Once we retired, we could no longer identify ourselves in the same way, of course. So what could we say about who we were? How, indeed, should we think about ourselves now that we had no job?

We could say we had been lawyers at XYZ firm for forty years and had now retired—and that is what we did say, at first. But saying that did not make us feel good. We had never been has-beens, and we did not want to start now. But who were we now? We had been independent career women. Now that we weren't, who were we? What was our purpose in life?

It took us a while to figure out that we were the women we had been before we retired. We had just entered a new stage, and we needed to do some work to figure out the form of that new stage.

Our forty years of practice had not been erased. We still had skills and experience. We still had had decades of problem-solving and consensus-building. We were not the newbies we had been when we entered the workforce—we had succeeded in our profession and we were ready for the next challenge, which we very much hoped would allow us to use what we had learned.

But still. What do you say when someone asks what you do? That’s hard. We learned to say—we retired from the practice of law and we are taking a break while we figure out the next step. Now, of course, we say that we are advocates for retired career women and we run a website and other endeavors directed to that end. But even before Lustre was fully birthed, we realized that if we told people we were on the way to a new idea, we actually began to see our identity in its future form emerging from the mist.

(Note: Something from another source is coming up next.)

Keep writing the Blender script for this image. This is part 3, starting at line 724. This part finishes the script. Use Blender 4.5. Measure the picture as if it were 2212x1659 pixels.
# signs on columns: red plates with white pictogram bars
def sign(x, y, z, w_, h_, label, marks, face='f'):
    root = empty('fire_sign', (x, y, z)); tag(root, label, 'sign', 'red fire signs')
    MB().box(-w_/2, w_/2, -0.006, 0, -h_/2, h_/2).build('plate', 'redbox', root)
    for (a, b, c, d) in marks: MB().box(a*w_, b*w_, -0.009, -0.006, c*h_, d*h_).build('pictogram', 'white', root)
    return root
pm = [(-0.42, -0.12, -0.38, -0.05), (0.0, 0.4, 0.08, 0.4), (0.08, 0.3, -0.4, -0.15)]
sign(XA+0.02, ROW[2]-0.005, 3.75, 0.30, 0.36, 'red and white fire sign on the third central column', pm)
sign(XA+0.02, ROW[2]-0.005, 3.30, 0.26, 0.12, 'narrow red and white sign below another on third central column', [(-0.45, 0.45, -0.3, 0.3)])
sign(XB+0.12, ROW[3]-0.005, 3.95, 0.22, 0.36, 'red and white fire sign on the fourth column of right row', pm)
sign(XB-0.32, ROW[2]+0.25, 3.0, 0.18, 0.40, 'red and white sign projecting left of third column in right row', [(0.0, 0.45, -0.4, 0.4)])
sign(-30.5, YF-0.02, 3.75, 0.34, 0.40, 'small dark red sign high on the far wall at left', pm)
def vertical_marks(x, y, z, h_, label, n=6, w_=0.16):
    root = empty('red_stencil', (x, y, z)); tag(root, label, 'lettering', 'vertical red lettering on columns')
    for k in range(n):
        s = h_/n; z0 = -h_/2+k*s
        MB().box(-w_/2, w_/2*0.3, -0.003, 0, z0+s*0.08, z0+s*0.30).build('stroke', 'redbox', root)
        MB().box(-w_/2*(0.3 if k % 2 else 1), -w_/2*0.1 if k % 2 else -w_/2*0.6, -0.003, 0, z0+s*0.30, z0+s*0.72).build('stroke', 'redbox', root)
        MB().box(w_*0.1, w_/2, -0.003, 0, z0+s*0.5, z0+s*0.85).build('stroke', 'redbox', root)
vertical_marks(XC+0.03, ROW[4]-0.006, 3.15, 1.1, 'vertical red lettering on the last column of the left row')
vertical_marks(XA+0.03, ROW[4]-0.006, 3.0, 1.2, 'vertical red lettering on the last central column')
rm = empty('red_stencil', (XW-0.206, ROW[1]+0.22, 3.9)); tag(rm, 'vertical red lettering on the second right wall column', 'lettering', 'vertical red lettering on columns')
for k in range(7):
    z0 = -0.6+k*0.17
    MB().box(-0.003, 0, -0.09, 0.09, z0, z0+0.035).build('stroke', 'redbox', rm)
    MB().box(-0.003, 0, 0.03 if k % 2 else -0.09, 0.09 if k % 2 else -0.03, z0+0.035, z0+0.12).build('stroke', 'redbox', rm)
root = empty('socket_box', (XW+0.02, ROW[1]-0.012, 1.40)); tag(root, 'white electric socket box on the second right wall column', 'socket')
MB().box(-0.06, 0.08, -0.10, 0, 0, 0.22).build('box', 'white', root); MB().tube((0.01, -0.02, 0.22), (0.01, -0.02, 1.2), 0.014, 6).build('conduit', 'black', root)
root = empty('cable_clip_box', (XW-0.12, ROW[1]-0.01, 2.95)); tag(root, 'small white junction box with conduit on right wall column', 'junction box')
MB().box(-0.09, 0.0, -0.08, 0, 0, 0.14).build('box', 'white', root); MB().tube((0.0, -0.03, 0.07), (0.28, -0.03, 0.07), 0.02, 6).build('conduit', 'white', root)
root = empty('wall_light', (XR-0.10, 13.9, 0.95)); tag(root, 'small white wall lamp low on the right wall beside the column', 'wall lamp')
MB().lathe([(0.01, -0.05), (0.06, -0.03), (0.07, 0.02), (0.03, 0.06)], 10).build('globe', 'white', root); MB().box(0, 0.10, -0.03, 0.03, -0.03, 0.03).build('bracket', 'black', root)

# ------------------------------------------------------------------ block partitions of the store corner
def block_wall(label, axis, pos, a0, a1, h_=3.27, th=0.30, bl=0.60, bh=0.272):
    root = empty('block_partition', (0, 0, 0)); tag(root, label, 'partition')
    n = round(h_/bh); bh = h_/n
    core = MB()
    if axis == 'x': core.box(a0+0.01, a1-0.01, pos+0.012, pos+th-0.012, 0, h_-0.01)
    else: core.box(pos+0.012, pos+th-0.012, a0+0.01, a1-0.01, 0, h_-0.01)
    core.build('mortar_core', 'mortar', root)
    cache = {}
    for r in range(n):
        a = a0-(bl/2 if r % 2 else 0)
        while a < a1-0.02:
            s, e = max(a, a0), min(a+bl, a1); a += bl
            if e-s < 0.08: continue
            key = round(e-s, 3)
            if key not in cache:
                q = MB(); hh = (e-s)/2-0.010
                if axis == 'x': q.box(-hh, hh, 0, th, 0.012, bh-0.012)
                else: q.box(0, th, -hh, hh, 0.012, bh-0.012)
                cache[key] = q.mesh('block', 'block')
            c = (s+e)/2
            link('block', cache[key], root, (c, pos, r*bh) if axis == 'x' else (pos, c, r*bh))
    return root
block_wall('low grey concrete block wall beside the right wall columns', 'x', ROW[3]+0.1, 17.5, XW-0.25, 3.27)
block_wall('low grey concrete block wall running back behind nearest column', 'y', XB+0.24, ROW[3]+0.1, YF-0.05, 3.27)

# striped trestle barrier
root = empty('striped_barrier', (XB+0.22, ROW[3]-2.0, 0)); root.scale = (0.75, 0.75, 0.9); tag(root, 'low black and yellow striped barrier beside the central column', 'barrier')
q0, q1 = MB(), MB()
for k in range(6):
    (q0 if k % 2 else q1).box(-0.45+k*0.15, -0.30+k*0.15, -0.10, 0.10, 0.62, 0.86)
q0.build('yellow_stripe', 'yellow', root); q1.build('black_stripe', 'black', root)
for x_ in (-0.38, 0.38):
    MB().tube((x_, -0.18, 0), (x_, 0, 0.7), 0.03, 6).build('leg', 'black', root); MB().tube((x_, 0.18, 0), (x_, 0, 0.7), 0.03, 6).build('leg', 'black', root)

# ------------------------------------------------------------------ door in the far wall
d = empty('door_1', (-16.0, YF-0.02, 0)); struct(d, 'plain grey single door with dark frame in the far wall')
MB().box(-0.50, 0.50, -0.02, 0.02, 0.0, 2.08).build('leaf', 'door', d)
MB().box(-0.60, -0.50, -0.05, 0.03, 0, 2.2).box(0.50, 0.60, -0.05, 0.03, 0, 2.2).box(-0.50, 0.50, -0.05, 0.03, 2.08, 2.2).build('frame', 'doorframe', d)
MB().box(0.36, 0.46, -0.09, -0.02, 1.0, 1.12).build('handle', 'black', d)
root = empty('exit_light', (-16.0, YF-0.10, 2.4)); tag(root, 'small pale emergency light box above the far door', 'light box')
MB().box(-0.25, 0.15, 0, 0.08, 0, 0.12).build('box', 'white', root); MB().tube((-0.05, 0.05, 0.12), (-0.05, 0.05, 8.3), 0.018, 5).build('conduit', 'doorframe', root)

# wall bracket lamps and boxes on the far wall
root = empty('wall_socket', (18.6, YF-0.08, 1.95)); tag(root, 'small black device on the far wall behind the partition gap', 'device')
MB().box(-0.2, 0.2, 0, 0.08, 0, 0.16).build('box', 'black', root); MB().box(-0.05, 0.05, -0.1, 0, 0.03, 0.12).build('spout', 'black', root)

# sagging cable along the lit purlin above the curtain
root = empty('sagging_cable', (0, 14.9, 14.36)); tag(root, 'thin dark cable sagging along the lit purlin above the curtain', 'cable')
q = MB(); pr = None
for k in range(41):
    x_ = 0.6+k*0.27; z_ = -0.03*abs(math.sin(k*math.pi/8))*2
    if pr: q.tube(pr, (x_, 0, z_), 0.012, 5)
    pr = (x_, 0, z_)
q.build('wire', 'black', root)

So yes, your employment status changes when you retire, but you really are who you were, only more so. Your career will be the foundation for whatever is next, and to the extent your identity was based on your job your new identity will be based on the same foundation. Your working life is a springboard, allowing you to jump high and land in a fascinating new place.

Your identity will be be what it always was, only more layered and complex. You are not so defined by your career that you lose your identity when you retire. You are no longer a practicing lawyer/doctor/engineer/teacher/nurse, but you are a woman who will use that experience for something innovative.

Your new identity will be just like your old one, just more so.